TASK INSTRUCTIONS:
Answer with one number only: the number of lines that include the word "follow".

RECORDS FOR THIS TASK:
..........
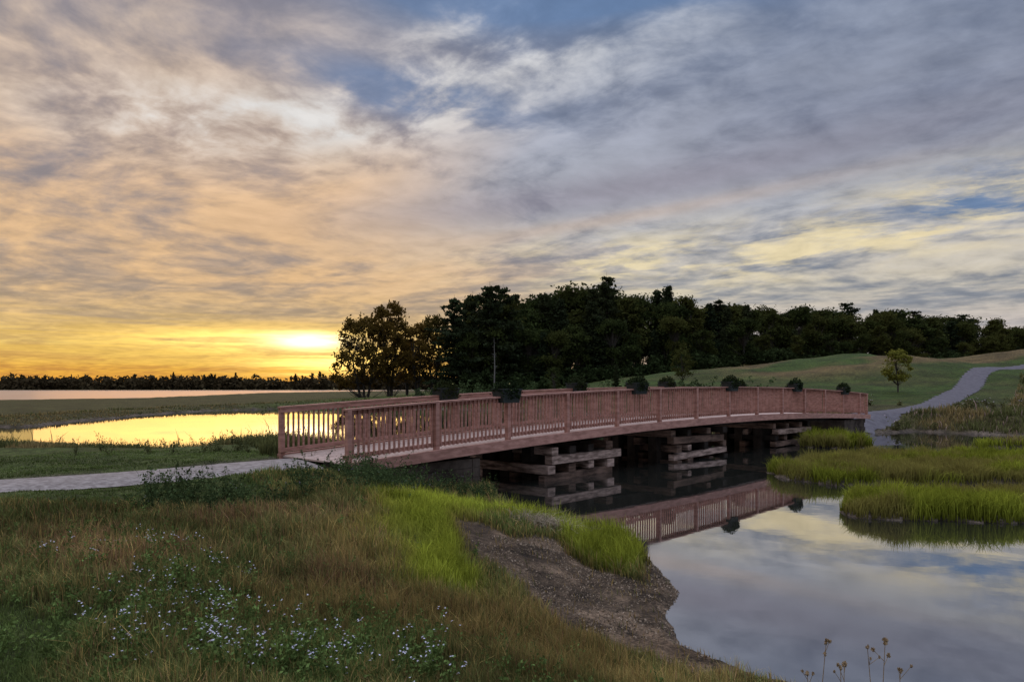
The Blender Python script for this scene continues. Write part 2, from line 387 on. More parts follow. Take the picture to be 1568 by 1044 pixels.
def ribbon(name,pts,w,mat,lift=.012):
    P=[Vector((*p,0)) for p in pts]
    Q=[]
    for i in range(len(P)-1):
        p0=P[max(i-1,0)];p1=P[i];p2=P[i+1];p3=P[min(i+2,len(P)-1)]
        n=max(4,int((p2-p1).length/.4))
        for k in range(n):
            t=k/n; Q.append(.5*((2*p1)+(-p0+p2)*t+(2*p0-5*p1+4*p2-p3)*t*t+(-p0+3*p1-3*p2+p3)*t**3))
    Q.append(P[-1]); n=len(Q); NC=7
    vs=[]
    for i,q in enumerate(Q):
        d=(Q[min(i+1,n-1)]-Q[max(i-1,0)]).normalized(); s=Vector((d.y,-d.x,0))
        for c in range(NC):
            o=(c/(NC-1)-.5)*w
            if c in(0,NC-1): o*=1+.10*math.sin(i*1.7+c)+.05*math.sin(i*4.1)
            p=q+s*o; vs.append((p.x,p.y))
    vs=np.array(vs); hh,_,_,_=height(vs[:,0],vs[:,1],False)
    crown=np.tile(np.array([-.05,0.02,.03,.035,.03,.02,-.05]),n)
    hh=hh+.05+crown+lift
    f=[]
    for i in range(n-1):
        for c in range(NC-1): a=i*NC+c; f+=[a,a+1,a+NC+1,a+NC]
    return mesh_obj(name,np.column_stack([vs,hh]),f,[4]*((n-1)*(NC-1)),[mat],None,None,True)
M_gravel=noisy('gravel_path',(.13,.105,.095),(.27,.23,.21),9,.95,bump=.6,spec=.1)
M_asph=noisy('asphalt_path',(.085,.075,.083),(.12,.108,.118),3,.95,bump=.2,spec=.05)
ribbon('gravel_path',PATH_L,2.0,M_gravel)
ribbon('paved_path',PATH_R,2.2,M_asph,.02)

# ------------------------------------------------------------------ bridge
M_rail=noisy('stained_rail_wood',(.22,.100,.072),(.38,.19,.145),3,.6,(1,1,4),.15)
M_deck=noisy('deck_boards',(.32,.22,.18),(.44,.32,.27),5,.7,(1,1,1),.2)
M_old=noisy('weathered_crib_timber',(.022,.014,.010),(.15,.092,.066),1.5,.9,(1,1,5),.6,.1)
M_pale=noisy('bleached_crib_timber',(.07,.045,.034),(.36,.25,.20),2.2,.9,(1,1,5),.6,.1)
M_dark=noisy('dark_timber',(.012,.009,.007),(.035,.027,.022),2,.9,bump=.4,spec=.05)  # near-black tone for inner girders, crib core posts and some crib beams
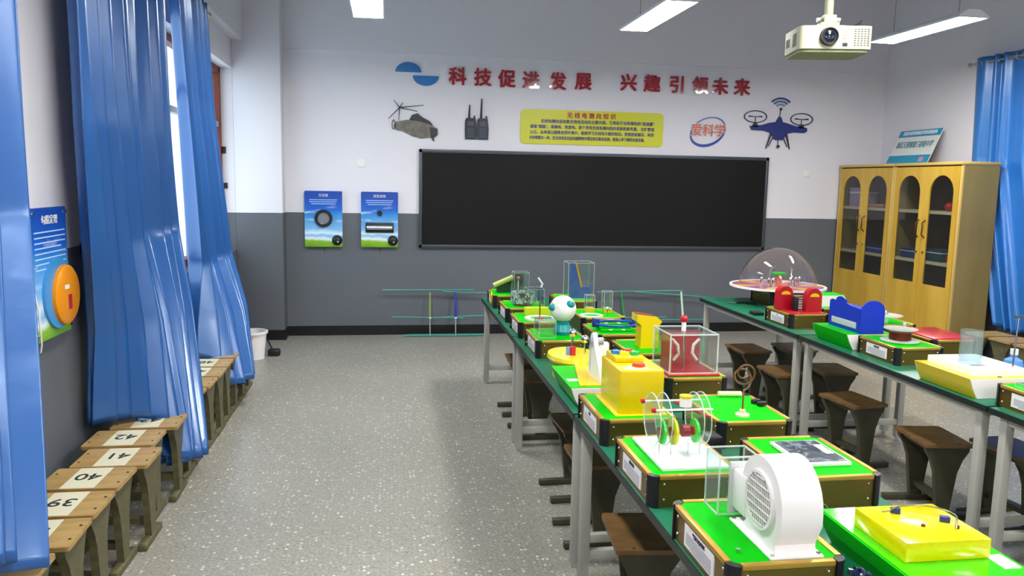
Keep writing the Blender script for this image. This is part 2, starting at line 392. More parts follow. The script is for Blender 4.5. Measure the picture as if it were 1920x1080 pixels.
..........
FULL ANSWER:
2